Gather imagines a potential futurity for a community and nation violently deracinated from its indigenous lands.
In November 2020, the imperialist state of Azerbaijan invaded the small region of Artsakh and its indigenous Armenian population. With a vastly superior military and support from Turkey, it occupied and colonized most of the area, displacing over 100,000 Armenians from their ancestral homes. Part of a century-long campaign of genocide and destruction against the indigenous population of the Armenian highlands.
Colonization is not an event but a process: alongside the dispossession of land, is the gradual erasure of culture, language and way of life. It expunges indigenous context, landscape, ecosystem and infrastructure and casts the native community as rootless, floating, “othered” on their own land. Gather fractures photographs from Artsakh into fragments and then collects the scattered fragments of this community into a panorama of life and possibility. Can we imagine life post-colonization: a life that can resist erasure of its Indigeneity, can thrive? Can we imagine a process of de-colonization?

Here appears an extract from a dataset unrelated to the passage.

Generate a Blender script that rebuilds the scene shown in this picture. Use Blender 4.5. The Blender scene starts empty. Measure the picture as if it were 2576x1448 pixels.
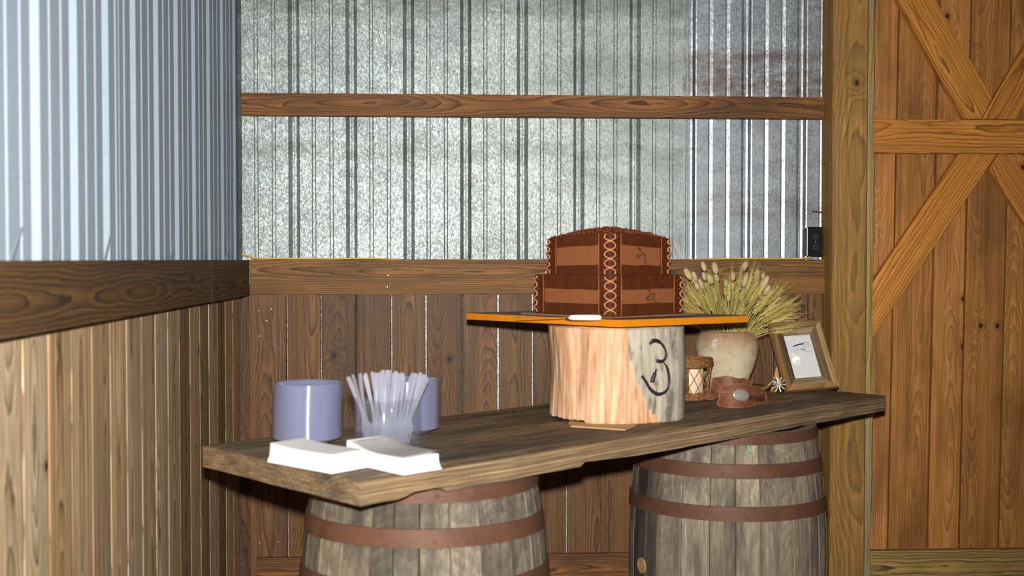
import bpy, bmesh, math, random
from mathutils import Vector, Matrix, noise
from mathutils.bvhtree import BVHTree

random.seed(7)
PI = math.pi
scene = bpy.context.scene
COL = scene.collection
H = 1.45                       # eye height
FPX = 2900.0                   # focal length in pixels of the 2576 px wide frame

# ------------------------------------------------------------------ camera
PITCH = math.atan(73 / FPX)
YAW = math.atan(153 / FPX * math.cos(PITCH))
cam_d = bpy.data.cameras.new('camera')
cam = bpy.data.objects.new('camera', cam_d)
COL.objects.link(cam)
cam.location = (0, 0, H)
cam.rotation_euler = (PI / 2 - PITCH, 0, -YAW)
cam_d.sensor_width = 36.0
cam_d.lens = FPX / 2576 * 36
cam_d.clip_start = 0.05
cam_d.dof.use_dof = True
cam_d.dof.focus_distance = 4.6
cam_d.dof.aperture_fstop = 3.2
scene.camera = cam

# ------------------------------------------------------------------ world, lamps, exposure
world = bpy.data.worlds.new('world')
scene.world = world
world.use_nodes = True
bg = world.node_tree.nodes['Background']
bg.inputs['Color'].default_value = (1.0, 0.9, 0.78, 1)
bg.inputs['Strength'].default_value = 0.045

def lamp(name, kind, loc, energy, color, aim=None):
    d = bpy.data.lights.new(name, kind)
    o = bpy.data.objects.new(name, d)
    COL.objects.link(o)
    o.location = loc
    d.energy = energy
    d.color = color
    if aim is not None:
        o.rotation_euler = (Vector(aim) - Vector(loc)).to_track_quat('-Z', 'Y').to_euler()
    return o

flash = lamp('camera_flash', 'SPOT', (0.0, 0.02, H + 0.135), 800, (1.0, 0.975, 0.94), (-0.05, 4.6, 1.52))
flash.data.spot_size = math.radians(84)
flash.data.spot_blend = 0.85
flash.data.shadow_soft_size = 0.028

scene.view_settings.view_transform = 'Standard'
scene.view_settings.look = 'None'
scene.view_settings.gamma = 1.0
scene.view_settings.use_curve_mapping = False
scene.view_settings.exposure = 0.0
cy = scene.cycles
cy.max_bounces = 8
cy.diffuse_bounces = 3
cy.glossy_bounces = 3
cy.transmission_bounces = 4
cy.transparent_max_bounces = 24
cy.caustics_reflective = False
cy.caustics_refractive = False
cy.use_denoising = True

# ------------------------------------------------------------------ camera geometry: a place in the room from a line of sight and a known plane
_F = Vector((math.sin(YAW) * math.cos(PITCH), math.cos(YAW) * math.cos(PITCH), -math.sin(PITCH)))
_R = Vector((math.cos(YAW), -math.sin(YAW), 0))
_U = _R.cross(_F)
EYE = Vector((0, 0, H))
YW = 4.632                     # the steel of the back wall
DY = YW - 4.0
K = FPX / 2504.0
def ray(u, v): return _F + _R * ((u - 1288) / FPX) + _U * ((724 - v) / FPX)
def at_y(u, v, y):
    d = ray(u, v); return EYE + d * (y / d.y)
def at_x(u, v, x):
    d = ray(u, v); return EYE + d * (x / d.x)
def at_z(u, v, z):
    d = ray(u, v); return EYE + d * ((z - H) / d.z)

# ------------------------------------------------------------------ scene helpers
WM = {}
def wm(o): return WM.get(o.name, Matrix.Identity(4))
def put(o, M, parent=None):
    WM[o.name] = M
    if parent is not None:
        o.parent = parent
        o.matrix_local = wm(parent).inverted() @ M
    else:
        o.matrix_local = M
    return o
def T(x, y, z): return Matrix.Translation((x, y, z))
def RZ(a): return Matrix.Rotation(a, 4, 'Z')
def frame(origin, ex, ey):
    ex = Vector(ex).normalized(); ey = Vector(ey); ey = (ey - ex * ey.dot(ex)).normalized(); ez = ex.cross(ey)
    M = Matrix((ex, ey, ez)).transposed().to_4x4(); M.translation = Vector(origin); return M
def link(name, me, mat, M=None, parent=None, color=None, smooth=False):
    if isinstance(me, bmesh.types.BMesh):
        bm = me; me = bpy.data.meshes.new(name); bm.normal_update(); bm.to_mesh(me); bm.free()
    if mat is not None and len(me.materials) == 0:
        me.materials.append(mat)
    o = bpy.data.objects.new(name, me)
    COL.objects.link(o)
    if smooth:
        for p in me.polygons: p.use_smooth = True
        if smooth == 'auto':
            me.set_sharp_from_angle(angle=math.radians(38))
    if color is not None: o.color = color
    return put(o, M or Matrix.Identity(4), parent)
def empty(name, M=None, kind=None):
    o = bpy.data.objects.new(name, None); COL.objects.link(o); o.empty_display_size = 0.05
    if kind: o['kind'] = kind
    return put(o, M or Matrix.Identity(4))
def tag(o, label, cat, group=None, kind=None):
    o['label'] = label; o['category'] = cat
    if group: o['group'] = group
    if kind: o['kind'] = kind
    return o
def copy_tree(o, M=None, parent=None):
    c = o.copy(); COL.objects.link(c)
    put(c, M, None) if parent is None else None
    if parent is not None:
        c.parent = parent; c.matrix_local = o.matrix_local.copy()
    for ch in list(o.children): copy_tree(ch, None, c)
    return c
def seed_color(r=1, g=1, b=1, seed=None):
    return (r, g, b, random.random() if seed is None else seed)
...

The scrolls are digital collages comprised of fragments extracted from my photographic series, “FatherLand”, from Artsakh before colonization. The scroll backgrounds are pages from my grandfather Hagop Oshagan’s notebooks—a novelist who was himself deracinated from his indigenous land in 1915. The scrolls create a historic arc from that catastrophe to the one still unfolding today. Contextualized by this history of genocide and violence against the Armenian nation and the colonization of the Armenian highlands, the scrolls also speak to a cyclical panorama of history that ebbs and flows where resistance and de-colonization are still possibilities.
The scrolls celebrate indigenous strength and resilience against the violence of the colonizer. They imagine a time-space where all peoples and communities can co-exist in peace.